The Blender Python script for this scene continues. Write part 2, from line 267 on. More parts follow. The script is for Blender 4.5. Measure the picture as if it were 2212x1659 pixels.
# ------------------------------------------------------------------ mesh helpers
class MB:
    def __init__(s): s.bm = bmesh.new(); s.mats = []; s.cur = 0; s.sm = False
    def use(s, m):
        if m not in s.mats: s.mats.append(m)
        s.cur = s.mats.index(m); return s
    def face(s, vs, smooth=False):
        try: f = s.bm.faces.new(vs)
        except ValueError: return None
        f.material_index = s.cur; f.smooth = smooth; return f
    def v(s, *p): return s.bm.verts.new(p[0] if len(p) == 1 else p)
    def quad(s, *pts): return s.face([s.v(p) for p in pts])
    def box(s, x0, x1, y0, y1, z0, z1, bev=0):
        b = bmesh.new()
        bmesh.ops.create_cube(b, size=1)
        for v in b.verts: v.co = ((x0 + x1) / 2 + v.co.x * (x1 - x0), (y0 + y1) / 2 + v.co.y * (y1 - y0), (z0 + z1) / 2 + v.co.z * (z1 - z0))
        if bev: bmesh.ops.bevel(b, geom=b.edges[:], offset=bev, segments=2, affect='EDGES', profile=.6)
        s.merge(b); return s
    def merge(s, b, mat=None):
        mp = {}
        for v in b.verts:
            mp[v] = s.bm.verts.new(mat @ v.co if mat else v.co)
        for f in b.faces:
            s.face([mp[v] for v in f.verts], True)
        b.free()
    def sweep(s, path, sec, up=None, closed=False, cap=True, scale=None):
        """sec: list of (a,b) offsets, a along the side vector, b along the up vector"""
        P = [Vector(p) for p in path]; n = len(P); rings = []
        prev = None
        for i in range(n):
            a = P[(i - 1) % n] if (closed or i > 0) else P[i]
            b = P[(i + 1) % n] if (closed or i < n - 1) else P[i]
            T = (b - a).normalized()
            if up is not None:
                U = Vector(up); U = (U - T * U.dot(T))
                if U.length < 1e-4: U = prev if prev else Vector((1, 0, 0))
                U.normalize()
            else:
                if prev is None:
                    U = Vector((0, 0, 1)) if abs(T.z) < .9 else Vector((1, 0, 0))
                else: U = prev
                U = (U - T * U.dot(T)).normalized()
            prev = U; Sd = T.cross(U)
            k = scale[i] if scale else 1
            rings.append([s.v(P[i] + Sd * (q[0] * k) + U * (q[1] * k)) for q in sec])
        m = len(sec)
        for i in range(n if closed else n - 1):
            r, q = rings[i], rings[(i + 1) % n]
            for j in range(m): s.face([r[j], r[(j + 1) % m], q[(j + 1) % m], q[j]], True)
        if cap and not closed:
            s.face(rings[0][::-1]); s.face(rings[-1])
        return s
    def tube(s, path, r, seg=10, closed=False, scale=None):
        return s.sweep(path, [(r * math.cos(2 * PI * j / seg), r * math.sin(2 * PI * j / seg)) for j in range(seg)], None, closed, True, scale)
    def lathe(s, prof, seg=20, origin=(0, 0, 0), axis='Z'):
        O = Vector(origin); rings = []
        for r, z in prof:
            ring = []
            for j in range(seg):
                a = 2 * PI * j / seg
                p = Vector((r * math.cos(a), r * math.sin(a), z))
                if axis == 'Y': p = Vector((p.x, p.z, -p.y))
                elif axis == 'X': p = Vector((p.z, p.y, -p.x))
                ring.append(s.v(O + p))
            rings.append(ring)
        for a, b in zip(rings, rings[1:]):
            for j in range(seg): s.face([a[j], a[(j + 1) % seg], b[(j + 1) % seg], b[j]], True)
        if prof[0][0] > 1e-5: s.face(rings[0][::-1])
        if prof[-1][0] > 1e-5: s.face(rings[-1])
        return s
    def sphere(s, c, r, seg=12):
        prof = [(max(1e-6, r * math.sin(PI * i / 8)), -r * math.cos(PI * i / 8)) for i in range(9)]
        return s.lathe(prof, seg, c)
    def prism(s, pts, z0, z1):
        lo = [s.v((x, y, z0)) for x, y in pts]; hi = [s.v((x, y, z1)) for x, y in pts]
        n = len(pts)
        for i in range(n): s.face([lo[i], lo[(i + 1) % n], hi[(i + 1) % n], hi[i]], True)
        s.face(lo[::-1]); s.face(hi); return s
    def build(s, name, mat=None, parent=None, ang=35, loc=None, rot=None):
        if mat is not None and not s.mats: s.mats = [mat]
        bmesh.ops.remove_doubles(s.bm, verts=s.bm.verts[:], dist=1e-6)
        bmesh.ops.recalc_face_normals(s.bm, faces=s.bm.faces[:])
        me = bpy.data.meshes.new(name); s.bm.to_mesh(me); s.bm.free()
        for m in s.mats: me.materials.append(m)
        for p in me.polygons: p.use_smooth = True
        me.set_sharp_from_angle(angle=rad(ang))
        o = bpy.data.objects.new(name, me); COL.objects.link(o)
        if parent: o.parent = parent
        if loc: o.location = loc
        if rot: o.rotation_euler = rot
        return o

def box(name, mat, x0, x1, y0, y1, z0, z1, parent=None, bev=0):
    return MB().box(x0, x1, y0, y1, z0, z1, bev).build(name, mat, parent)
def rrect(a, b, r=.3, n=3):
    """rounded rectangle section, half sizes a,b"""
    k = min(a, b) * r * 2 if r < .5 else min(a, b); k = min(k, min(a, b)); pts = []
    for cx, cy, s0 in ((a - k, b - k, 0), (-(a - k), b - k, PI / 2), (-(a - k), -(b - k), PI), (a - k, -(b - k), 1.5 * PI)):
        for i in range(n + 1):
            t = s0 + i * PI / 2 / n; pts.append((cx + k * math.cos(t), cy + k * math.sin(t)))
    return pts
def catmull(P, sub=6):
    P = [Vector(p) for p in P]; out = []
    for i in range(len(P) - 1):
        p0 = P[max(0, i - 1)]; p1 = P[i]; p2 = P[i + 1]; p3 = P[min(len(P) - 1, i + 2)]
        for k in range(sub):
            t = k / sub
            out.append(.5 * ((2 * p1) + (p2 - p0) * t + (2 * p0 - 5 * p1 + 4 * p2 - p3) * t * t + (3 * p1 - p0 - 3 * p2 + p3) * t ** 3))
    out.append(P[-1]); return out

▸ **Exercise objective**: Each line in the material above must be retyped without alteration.

▸ **Reply to the task**:
The Blender Python script for this scene continues. Write part 2, from line 267 on. More parts follow. The script is for Blender 4.5. Measure the picture as if it were 2212x1659 pixels.
# ------------------------------------------------------------------ mesh helpers
class MB:
    def __init__(s): s.bm = bmesh.new(); s.mats = []; s.cur = 0; s.sm = False
    def use(s, m):
        if m not in s.mats: s.mats.append(m)
        s.cur = s.mats.index(m); return s
    def face(s, vs, smooth=False):
        try: f = s.bm.faces.new(vs)
        except ValueError: return None
        f.material_index = s.cur; f.smooth = smooth; return f
    def v(s, *p): return s.bm.verts.new(p[0] if len(p) == 1 else p)
    def quad(s, *pts): return s.face([s.v(p) for p in pts])
    def box(s, x0, x1, y0, y1, z0, z1, bev=0):
        b = bmesh.new()
        bmesh.ops.create_cube(b, size=1)
        for v in b.verts: v.co = ((x0 + x1) / 2 + v.co.x * (x1 - x0), (y0 + y1) / 2 + v.co.y * (y1 - y0), (z0 + z1) / 2 + v.co.z * (z1 - z0))
        if bev: bmesh.ops.bevel(b, geom=b.edges[:], offset=bev, segments=2, affect='EDGES', profile=.6)
        s.merge(b); return s
    def merge(s, b, mat=None):
        mp = {}
        for v in b.verts:
            mp[v] = s.bm.verts.new(mat @ v.co if mat else v.co)
        for f in b.faces:
            s.face([mp[v] for v in f.verts], True)
        b.free()
    def sweep(s, path, sec, up=None, closed=False, cap=True, scale=None):
        """sec: list of (a,b) offsets, a along the side vector, b along the up vector"""
        P = [Vector(p) for p in path]; n = len(P); rings = []
        prev = None
        for i in range(n):
            a = P[(i - 1) % n] if (closed or i > 0) else P[i]
            b = P[(i + 1) % n] if (closed or i < n - 1) else P[i]
            T = (b - a).normalized()
            if up is not None:
                U = Vector(up); U = (U - T * U.dot(T))
                if U.length < 1e-4: U = prev if prev else Vector((1, 0, 0))
                U.normalize()
            else:
                if prev is None:
                    U = Vector((0, 0, 1)) if abs(T.z) < .9 else Vector((1, 0, 0))
                else: U = prev
                U = (U - T * U.dot(T)).normalized()
            prev = U; Sd = T.cross(U)
            k = scale[i] if scale else 1
            rings.append([s.v(P[i] + Sd * (q[0] * k) + U * (q[1] * k)) for q in sec])
        m = len(sec)
        for i in range(n if closed else n - 1):
            r, q = rings[i], rings[(i + 1) % n]
            for j in range(m): s.face([r[j], r[(j + 1) % m], q[(j + 1) % m], q[j]], True)
        if cap and not closed:
            s.face(rings[0][::-1]); s.face(rings[-1])
        return s
    def tube(s, path, r, seg=10, closed=False, scale=None):
        return s.sweep(path, [(r * math.cos(2 * PI * j / seg), r * math.sin(2 * PI * j / seg)) for j in range(seg)], None, closed, True, scale)
    def lathe(s, prof, seg=20, origin=(0, 0, 0), axis='Z'):
        O = Vector(origin); rings = []
        for r, z in prof:
            ring = []
            for j in range(seg):
                a = 2 * PI * j / seg
                p = Vector((r * math.cos(a), r * math.sin(a), z))
                if axis == 'Y': p = Vector((p.x, p.z, -p.y))
                elif axis == 'X': p = Vector((p.z, p.y, -p.x))
                ring.append(s.v(O + p))
            rings.append(ring)
        for a, b in zip(rings, rings[1:]):
            for j in range(seg): s.face([a[j], a[(j + 1) % seg], b[(j + 1) % seg], b[j]], True)
        if prof[0][0] > 1e-5: s.face(rings[0][::-1])
        if prof[-1][0] > 1e-5: s.face(rings[-1])
        return s
    def sphere(s, c, r, seg=12):
        prof = [(max(1e-6, r * math.sin(PI * i / 8)), -r * math.cos(PI * i / 8)) for i in range(9)]
        return s.lathe(prof, seg, c)
    def prism(s, pts, z0, z1):
        lo = [s.v((x, y, z0)) for x, y in pts]; hi = [s.v((x, y, z1)) for x, y in pts]
        n = len(pts)
        for i in range(n): s.face([lo[i], lo[(i + 1) % n], hi[(i + 1) % n], hi[i]], True)
        s.face(lo[::-1]); s.face(hi); return s
    def build(s, name, mat=None, parent=None, ang=35, loc=None, rot=None):
        if mat is not None and not s.mats: s.mats = [mat]
        bmesh.ops.remove_doubles(s.bm, verts=s.bm.verts[:], dist=1e-6)
        bmesh.ops.recalc_face_normals(s.bm, faces=s.bm.faces[:])
        me = bpy.data.meshes.new(name); s.bm.to_mesh(me); s.bm.free()
        for m in s.mats: me.materials.append(m)
        for p in me.polygons: p.use_smooth = True
        me.set_sharp_from_angle(angle=rad(ang))
        o = bpy.data.objects.new(name, me); COL.objects.link(o)
        if parent: o.parent = parent
        if loc: o.location = loc
        if rot: o.rotation_euler = rot
        return o

def box(name, mat, x0, x1, y0, y1, z0, z1, parent=None, bev=0):
    return MB().box(x0, x1, y0, y1, z0, z1, bev).build(name, mat, parent)
def rrect(a, b, r=.3, n=3):
    """rounded rectangle section, half sizes a,b"""
    k = min(a, b) * r * 2 if r < .5 else min(a, b); k = min(k, min(a, b)); pts = []
    for cx, cy, s0 in ((a - k, b - k, 0), (-(a - k), b - k, PI / 2), (-(a - k), -(b - k), PI), (a - k, -(b - k), 1.5 * PI)):
        for i in range(n + 1):
            t = s0 + i * PI / 2 / n; pts.append((cx + k * math.cos(t), cy + k * math.sin(t)))
    return pts
def catmull(P, sub=6):
    P = [Vector(p) for p in P]; out = []
    for i in range(len(P) - 1):
        p0 = P[max(0, i - 1)]; p1 = P[i]; p2 = P[i + 1]; p3 = P[min(len(P) - 1, i + 2)]
        for k in range(sub):
            t = k / sub
            out.append(.5 * ((2 * p1) + (p2 - p0) * t + (2 * p0 - 5 * p1 + 4 * p2 - p3) * t * t + (3 * p1 - p0 - 3 * p2 + p3) * t ** 3))
    out.append(P[-1]); return out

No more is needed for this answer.